ABSTRACT

This chapter looks at opposition to gender equality as a component of political opportunity structures, a factor that conditions women’s movement mobilization either by limiting the opportunities available to it or by serving as its catalyst. In order to understand how opposition can become an aspect of political opportunities, we analyze opposition to women’s movement mobilization for domestic violence policy progress in three countries of Central and Eastern Europe. The analysis adopts a wide understanding of opposition to gender equality, to include not just explicitly articulated challenges to gender equality claims but also challenges that at face value do not address gender equality but still indirectly threaten a gender equality understanding of domestic violence policy.

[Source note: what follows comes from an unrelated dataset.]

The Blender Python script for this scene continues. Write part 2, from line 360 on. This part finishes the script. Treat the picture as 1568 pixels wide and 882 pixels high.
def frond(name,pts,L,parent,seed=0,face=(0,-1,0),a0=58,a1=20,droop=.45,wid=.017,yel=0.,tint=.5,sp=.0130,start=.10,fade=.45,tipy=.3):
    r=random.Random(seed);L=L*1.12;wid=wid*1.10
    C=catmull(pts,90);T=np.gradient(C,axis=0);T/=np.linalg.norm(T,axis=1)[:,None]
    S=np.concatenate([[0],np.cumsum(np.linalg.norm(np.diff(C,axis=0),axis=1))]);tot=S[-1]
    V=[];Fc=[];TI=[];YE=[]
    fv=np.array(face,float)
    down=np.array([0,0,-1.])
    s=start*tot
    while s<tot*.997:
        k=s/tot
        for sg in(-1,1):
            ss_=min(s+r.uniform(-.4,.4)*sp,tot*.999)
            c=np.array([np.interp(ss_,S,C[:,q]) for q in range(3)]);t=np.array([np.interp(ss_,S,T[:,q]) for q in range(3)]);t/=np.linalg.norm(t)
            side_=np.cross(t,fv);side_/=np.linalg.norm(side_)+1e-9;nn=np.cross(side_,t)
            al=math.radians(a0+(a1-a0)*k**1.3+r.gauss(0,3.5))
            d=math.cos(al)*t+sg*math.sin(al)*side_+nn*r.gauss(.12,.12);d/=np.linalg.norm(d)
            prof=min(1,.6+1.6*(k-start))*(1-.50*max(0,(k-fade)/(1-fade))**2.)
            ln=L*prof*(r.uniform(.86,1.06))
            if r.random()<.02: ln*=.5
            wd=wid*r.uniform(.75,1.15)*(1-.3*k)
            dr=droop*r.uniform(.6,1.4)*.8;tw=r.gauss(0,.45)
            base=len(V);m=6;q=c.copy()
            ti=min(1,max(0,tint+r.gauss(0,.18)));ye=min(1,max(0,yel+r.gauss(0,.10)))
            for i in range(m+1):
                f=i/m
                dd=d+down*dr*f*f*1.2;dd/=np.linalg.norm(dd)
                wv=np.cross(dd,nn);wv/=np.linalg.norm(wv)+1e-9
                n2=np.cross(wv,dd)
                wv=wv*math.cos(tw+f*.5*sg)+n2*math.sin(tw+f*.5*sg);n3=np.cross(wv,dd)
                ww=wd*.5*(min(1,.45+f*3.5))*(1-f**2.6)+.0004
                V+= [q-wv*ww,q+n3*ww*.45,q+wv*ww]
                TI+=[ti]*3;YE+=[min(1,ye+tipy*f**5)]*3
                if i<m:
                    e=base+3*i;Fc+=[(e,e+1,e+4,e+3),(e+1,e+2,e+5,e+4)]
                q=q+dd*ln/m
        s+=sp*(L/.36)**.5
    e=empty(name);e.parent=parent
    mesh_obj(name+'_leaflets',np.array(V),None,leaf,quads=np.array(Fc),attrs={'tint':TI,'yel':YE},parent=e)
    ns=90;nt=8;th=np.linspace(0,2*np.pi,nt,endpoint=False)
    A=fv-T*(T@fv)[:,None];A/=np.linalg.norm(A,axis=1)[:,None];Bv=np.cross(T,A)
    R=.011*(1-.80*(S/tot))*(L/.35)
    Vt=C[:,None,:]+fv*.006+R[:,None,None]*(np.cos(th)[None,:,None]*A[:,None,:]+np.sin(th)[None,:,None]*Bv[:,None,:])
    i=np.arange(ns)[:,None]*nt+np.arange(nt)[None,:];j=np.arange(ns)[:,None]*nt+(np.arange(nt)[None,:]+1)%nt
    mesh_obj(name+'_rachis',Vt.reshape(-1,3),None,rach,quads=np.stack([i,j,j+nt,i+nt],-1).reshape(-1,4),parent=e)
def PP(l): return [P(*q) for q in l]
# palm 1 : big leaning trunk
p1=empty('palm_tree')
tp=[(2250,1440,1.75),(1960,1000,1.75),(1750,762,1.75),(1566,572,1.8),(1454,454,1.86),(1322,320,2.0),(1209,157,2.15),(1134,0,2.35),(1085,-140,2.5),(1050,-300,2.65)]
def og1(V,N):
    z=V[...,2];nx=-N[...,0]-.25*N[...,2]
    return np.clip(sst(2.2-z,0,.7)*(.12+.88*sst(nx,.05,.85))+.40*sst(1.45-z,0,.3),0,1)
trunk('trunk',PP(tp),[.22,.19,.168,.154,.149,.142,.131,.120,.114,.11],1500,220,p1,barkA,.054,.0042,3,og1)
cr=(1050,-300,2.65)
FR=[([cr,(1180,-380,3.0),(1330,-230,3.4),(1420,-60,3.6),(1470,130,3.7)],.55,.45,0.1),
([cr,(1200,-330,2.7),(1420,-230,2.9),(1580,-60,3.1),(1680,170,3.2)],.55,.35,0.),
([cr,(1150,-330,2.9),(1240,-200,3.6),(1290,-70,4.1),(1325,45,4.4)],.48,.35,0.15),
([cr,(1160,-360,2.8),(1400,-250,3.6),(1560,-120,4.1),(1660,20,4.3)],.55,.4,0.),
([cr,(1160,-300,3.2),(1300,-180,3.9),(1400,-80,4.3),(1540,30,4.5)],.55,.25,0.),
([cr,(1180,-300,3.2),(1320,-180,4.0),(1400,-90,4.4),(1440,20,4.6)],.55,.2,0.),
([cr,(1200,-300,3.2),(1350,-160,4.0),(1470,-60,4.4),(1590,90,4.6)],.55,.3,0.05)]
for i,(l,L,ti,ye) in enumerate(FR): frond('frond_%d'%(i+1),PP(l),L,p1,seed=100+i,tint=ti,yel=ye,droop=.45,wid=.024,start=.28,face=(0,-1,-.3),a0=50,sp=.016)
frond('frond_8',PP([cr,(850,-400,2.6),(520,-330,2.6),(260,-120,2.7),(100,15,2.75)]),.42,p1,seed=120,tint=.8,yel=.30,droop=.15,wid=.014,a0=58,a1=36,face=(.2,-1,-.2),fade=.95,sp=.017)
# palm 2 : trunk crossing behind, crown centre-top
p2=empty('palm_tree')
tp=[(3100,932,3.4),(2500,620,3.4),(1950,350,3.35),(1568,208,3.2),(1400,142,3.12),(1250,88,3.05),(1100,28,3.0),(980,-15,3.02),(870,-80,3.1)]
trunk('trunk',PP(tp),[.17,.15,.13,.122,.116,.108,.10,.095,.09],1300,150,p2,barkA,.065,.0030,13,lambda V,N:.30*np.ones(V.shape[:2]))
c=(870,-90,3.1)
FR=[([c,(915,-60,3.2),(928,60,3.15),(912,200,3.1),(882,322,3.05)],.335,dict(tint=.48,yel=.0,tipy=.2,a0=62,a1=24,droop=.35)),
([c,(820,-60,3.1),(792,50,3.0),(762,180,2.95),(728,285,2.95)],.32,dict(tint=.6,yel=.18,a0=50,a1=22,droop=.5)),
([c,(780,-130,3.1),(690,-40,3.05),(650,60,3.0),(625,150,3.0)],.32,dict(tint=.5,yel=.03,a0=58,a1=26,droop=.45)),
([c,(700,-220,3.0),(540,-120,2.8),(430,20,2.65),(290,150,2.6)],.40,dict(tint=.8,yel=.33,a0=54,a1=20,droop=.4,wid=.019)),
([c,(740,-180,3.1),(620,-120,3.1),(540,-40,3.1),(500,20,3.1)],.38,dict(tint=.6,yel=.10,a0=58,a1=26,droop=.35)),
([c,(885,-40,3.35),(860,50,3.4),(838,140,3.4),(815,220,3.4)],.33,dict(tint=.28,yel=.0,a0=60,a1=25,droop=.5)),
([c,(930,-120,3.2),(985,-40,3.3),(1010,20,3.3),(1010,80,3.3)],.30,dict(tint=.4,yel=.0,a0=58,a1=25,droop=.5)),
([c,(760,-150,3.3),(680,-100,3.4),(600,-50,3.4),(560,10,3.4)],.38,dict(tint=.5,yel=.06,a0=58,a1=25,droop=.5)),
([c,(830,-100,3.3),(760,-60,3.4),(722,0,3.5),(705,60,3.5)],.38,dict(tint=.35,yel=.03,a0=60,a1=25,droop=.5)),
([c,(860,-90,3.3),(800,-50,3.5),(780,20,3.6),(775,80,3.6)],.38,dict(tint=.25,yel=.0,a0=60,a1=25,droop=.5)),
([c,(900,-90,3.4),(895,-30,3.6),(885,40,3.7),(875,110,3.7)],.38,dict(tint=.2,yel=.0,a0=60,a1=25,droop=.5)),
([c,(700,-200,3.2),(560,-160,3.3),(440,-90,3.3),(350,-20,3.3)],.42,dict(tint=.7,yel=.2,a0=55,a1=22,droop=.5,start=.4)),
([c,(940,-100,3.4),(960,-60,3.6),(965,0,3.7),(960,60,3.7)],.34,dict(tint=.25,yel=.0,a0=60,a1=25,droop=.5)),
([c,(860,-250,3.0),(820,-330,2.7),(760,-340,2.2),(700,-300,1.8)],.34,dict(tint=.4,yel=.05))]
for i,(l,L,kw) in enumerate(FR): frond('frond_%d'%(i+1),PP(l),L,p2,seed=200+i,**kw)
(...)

In order to understand contestation to gender equality in this field, the chapter looks at frames opposing a gendered understanding of domestic violence, and actors behind them, state as well as non-state opponents. To understand dynamics between opposition and movement strategies, it looks at coping and reaction mechanisms used by movement actors in the presence of opposition. The chapter argues first that opposition influences the meanings articulated by movement actors in their claims. Discursive structures that are oppositional or oppositional framing used by strong actors set boundaries to meanings that can be articulated in feminist mobilization for change. Secondly, it shows that opposition also influences strategies of mobilization including coalition formation, institutional alliances, as well as the mechanisms of influence. Overall, this chapter demonstrates the importance of looking at opposition over time rather than as a snapshot. Over time, changes in the specific form opposition takes, and the extent it is gendered, and mobilization patterns connected to it, highlight aspects of temporality of opposition and the extent to which it is historically contingent and dynamically constructed in arenas populated by movements and their allies, states, and non-state opposition actors.